## MATERIAL
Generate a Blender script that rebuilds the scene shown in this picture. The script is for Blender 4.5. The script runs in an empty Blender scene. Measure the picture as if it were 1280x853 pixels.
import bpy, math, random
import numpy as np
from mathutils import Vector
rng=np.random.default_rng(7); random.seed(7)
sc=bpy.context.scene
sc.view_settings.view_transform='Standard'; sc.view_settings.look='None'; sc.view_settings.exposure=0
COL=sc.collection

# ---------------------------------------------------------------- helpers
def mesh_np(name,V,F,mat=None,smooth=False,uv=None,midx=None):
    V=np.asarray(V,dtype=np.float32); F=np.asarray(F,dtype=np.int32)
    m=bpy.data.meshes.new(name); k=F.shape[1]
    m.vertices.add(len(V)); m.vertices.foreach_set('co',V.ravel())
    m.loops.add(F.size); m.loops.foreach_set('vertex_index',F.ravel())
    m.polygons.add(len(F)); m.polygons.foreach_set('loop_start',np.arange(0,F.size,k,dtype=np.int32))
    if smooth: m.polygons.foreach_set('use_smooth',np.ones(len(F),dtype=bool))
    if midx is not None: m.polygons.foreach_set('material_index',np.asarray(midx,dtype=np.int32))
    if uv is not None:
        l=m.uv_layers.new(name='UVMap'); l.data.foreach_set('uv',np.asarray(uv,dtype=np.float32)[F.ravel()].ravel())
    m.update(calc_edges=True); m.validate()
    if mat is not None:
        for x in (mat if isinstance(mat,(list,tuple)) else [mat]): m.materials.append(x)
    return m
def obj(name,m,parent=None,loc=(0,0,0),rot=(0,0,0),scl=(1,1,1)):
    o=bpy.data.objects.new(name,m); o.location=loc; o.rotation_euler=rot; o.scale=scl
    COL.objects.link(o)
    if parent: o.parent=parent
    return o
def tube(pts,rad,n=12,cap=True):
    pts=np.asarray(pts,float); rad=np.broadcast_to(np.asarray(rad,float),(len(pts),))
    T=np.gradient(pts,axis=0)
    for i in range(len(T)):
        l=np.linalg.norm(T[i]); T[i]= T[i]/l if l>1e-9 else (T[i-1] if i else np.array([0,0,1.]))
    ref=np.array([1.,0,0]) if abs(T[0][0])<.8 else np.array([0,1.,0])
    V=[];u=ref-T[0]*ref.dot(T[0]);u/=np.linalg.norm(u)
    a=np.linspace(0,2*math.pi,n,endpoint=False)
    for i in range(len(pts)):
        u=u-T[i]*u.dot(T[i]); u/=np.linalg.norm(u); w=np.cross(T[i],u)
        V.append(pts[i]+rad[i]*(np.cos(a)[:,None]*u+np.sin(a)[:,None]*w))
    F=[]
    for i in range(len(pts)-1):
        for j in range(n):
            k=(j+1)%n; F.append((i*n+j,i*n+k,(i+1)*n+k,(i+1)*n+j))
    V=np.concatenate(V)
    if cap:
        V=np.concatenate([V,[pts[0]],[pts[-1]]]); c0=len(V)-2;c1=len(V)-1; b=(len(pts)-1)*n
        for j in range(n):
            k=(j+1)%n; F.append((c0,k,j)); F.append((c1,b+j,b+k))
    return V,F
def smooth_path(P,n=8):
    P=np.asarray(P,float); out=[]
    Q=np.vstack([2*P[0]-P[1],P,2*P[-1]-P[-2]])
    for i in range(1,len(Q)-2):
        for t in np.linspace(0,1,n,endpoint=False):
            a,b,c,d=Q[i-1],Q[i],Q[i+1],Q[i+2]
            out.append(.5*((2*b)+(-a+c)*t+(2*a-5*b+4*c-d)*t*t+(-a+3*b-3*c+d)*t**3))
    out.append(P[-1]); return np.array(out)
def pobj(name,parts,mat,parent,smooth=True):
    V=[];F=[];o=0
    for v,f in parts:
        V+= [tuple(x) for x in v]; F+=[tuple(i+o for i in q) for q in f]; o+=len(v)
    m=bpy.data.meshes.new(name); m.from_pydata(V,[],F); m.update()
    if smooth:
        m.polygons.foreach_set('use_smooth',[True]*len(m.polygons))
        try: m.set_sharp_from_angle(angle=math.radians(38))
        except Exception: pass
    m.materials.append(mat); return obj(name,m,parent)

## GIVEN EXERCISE
From the listing, copy each line containing the word "scene".

## FULL ANSWER
Generate a Blender script that rebuilds the scene shown in this picture. The script is for Blender 4.5. The script runs in an empty Blender scene. Measure the picture as if it were 1280x853 pixels.
sc=bpy.context.scene